* Task to complete
Repeat all of the data precisely.

* Data lines
## Begin
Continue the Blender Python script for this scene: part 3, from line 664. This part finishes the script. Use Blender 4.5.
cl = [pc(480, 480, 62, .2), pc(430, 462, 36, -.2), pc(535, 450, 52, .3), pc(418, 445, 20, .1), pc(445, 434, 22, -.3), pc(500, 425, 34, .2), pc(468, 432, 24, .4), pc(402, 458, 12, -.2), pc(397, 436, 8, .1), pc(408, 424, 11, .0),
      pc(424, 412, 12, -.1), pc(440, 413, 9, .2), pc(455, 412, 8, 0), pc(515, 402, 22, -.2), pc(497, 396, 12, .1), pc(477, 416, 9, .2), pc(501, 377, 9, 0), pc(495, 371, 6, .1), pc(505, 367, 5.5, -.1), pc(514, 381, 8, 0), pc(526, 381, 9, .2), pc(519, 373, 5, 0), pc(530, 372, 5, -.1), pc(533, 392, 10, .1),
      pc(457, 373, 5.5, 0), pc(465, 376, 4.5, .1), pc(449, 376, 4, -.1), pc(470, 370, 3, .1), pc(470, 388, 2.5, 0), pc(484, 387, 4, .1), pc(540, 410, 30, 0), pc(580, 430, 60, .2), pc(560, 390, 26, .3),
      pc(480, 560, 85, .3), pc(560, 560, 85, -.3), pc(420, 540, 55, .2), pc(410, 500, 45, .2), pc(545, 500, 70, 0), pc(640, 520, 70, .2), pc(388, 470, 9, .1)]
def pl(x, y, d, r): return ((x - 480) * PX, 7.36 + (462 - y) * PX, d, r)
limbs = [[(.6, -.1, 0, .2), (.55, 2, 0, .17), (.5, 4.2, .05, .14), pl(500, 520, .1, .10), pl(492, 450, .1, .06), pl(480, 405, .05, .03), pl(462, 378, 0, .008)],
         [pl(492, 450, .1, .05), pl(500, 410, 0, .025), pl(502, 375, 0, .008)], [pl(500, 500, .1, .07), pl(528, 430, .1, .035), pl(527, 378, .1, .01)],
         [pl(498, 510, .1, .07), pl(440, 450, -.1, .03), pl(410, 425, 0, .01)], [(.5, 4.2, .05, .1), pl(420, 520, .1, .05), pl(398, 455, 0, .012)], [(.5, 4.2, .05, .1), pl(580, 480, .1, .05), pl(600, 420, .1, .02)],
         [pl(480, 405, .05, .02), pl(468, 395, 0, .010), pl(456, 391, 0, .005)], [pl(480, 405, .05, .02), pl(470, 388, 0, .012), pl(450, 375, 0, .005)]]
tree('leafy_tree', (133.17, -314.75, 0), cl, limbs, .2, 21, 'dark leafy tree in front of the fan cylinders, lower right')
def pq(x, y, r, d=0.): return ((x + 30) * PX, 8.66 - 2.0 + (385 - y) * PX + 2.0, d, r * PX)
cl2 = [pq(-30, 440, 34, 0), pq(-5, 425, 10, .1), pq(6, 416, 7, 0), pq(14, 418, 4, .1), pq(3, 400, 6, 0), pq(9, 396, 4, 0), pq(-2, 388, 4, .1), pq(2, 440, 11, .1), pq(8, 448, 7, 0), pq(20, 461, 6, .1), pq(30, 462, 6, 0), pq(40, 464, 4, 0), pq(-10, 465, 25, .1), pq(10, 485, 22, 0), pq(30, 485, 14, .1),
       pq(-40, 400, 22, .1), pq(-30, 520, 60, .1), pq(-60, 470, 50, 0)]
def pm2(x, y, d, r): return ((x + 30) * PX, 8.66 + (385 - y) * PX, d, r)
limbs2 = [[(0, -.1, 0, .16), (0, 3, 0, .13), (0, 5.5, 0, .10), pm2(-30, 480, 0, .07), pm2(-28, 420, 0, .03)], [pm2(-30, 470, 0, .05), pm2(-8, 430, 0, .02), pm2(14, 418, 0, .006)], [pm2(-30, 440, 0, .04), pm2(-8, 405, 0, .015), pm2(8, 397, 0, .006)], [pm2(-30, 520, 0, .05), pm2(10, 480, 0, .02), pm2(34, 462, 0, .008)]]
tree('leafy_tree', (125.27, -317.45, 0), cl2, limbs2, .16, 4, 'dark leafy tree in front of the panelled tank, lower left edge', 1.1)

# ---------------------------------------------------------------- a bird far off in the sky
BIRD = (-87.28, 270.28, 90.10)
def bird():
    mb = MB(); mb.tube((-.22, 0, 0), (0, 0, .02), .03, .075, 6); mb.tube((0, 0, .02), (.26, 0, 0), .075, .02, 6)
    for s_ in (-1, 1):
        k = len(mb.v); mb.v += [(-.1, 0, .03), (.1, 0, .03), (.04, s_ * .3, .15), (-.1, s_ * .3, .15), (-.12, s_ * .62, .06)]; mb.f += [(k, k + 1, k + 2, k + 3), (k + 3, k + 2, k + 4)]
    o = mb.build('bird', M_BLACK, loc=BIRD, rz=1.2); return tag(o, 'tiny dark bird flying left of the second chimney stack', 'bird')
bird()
## End
* Solution to the exercise
Continue the Blender Python script for this scene: part 3, from line 664. This part finishes the script. Use Blender 4.5.
cl = [pc(480, 480, 62, .2), pc(430, 462, 36, -.2), pc(535, 450, 52, .3), pc(418, 445, 20, .1), pc(445, 434, 22, -.3), pc(500, 425, 34, .2), pc(468, 432, 24, .4), pc(402, 458, 12, -.2), pc(397, 436, 8, .1), pc(408, 424, 11, .0),
      pc(424, 412, 12, -.1), pc(440, 413, 9, .2), pc(455, 412, 8, 0), pc(515, 402, 22, -.2), pc(497, 396, 12, .1), pc(477, 416, 9, .2), pc(501, 377, 9, 0), pc(495, 371, 6, .1), pc(505, 367, 5.5, -.1), pc(514, 381, 8, 0), pc(526, 381, 9, .2), pc(519, 373, 5, 0), pc(530, 372, 5, -.1), pc(533, 392, 10, .1),
      pc(457, 373, 5.5, 0), pc(465, 376, 4.5, .1), pc(449, 376, 4, -.1), pc(470, 370, 3, .1), pc(470, 388, 2.5, 0), pc(484, 387, 4, .1), pc(540, 410, 30, 0), pc(580, 430, 60, .2), pc(560, 390, 26, .3),
      pc(480, 560, 85, .3), pc(560, 560, 85, -.3), pc(420, 540, 55, .2), pc(410, 500, 45, .2), pc(545, 500, 70, 0), pc(640, 520, 70, .2), pc(388, 470, 9, .1)]
def pl(x, y, d, r): return ((x - 480) * PX, 7.36 + (462 - y) * PX, d, r)
limbs = [[(.6, -.1, 0, .2), (.55, 2, 0, .17), (.5, 4.2, .05, .14), pl(500, 520, .1, .10), pl(492, 450, .1, .06), pl(480, 405, .05, .03), pl(462, 378, 0, .008)],
         [pl(492, 450, .1, .05), pl(500, 410, 0, .025), pl(502, 375, 0, .008)], [pl(500, 500, .1, .07), pl(528, 430, .1, .035), pl(527, 378, .1, .01)],
         [pl(498, 510, .1, .07), pl(440, 450, -.1, .03), pl(410, 425, 0, .01)], [(.5, 4.2, .05, .1), pl(420, 520, .1, .05), pl(398, 455, 0, .012)], [(.5, 4.2, .05, .1), pl(580, 480, .1, .05), pl(600, 420, .1, .02)],
         [pl(480, 405, .05, .02), pl(468, 395, 0, .010), pl(456, 391, 0, .005)], [pl(480, 405, .05, .02), pl(470, 388, 0, .012), pl(450, 375, 0, .005)]]
tree('leafy_tree', (133.17, -314.75, 0), cl, limbs, .2, 21, 'dark leafy tree in front of the fan cylinders, lower right')
def pq(x, y, r, d=0.): return ((x + 30) * PX, 8.66 - 2.0 + (385 - y) * PX + 2.0, d, r * PX)
cl2 = [pq(-30, 440, 34, 0), pq(-5, 425, 10, .1), pq(6, 416, 7, 0), pq(14, 418, 4, .1), pq(3, 400, 6, 0), pq(9, 396, 4, 0), pq(-2, 388, 4, .1), pq(2, 440, 11, .1), pq(8, 448, 7, 0), pq(20, 461, 6, .1), pq(30, 462, 6, 0), pq(40, 464, 4, 0), pq(-10, 465, 25, .1), pq(10, 485, 22, 0), pq(30, 485, 14, .1),
       pq(-40, 400, 22, .1), pq(-30, 520, 60, .1), pq(-60, 470, 50, 0)]
def pm2(x, y, d, r): return ((x + 30) * PX, 8.66 + (385 - y) * PX, d, r)
limbs2 = [[(0, -.1, 0, .16), (0, 3, 0, .13), (0, 5.5, 0, .10), pm2(-30, 480, 0, .07), pm2(-28, 420, 0, .03)], [pm2(-30, 470, 0, .05), pm2(-8, 430, 0, .02), pm2(14, 418, 0, .006)], [pm2(-30, 440, 0, .04), pm2(-8, 405, 0, .015), pm2(8, 397, 0, .006)], [pm2(-30, 520, 0, .05), pm2(10, 480, 0, .02), pm2(34, 462, 0, .008)]]
tree('leafy_tree', (125.27, -317.45, 0), cl2, limbs2, .16, 4, 'dark leafy tree in front of the panelled tank, lower left edge', 1.1)

# ---------------------------------------------------------------- a bird far off in the sky
BIRD = (-87.28, 270.28, 90.10)
def bird():
    mb = MB(); mb.tube((-.22, 0, 0), (0, 0, .02), .03, .075, 6); mb.tube((0, 0, .02), (.26, 0, 0), .075, .02, 6)
    for s_ in (-1, 1):
        k = len(mb.v); mb.v += [(-.1, 0, .03), (.1, 0, .03), (.04, s_ * .3, .15), (-.1, s_ * .3, .15), (-.12, s_ * .62, .06)]; mb.f += [(k, k + 1, k + 2, k + 3), (k + 3, k + 2, k + 4)]
    o = mb.build('bird', M_BLACK, loc=BIRD, rz=1.2); return tag(o, 'tiny dark bird flying left of the second chimney stack', 'bird')
bird()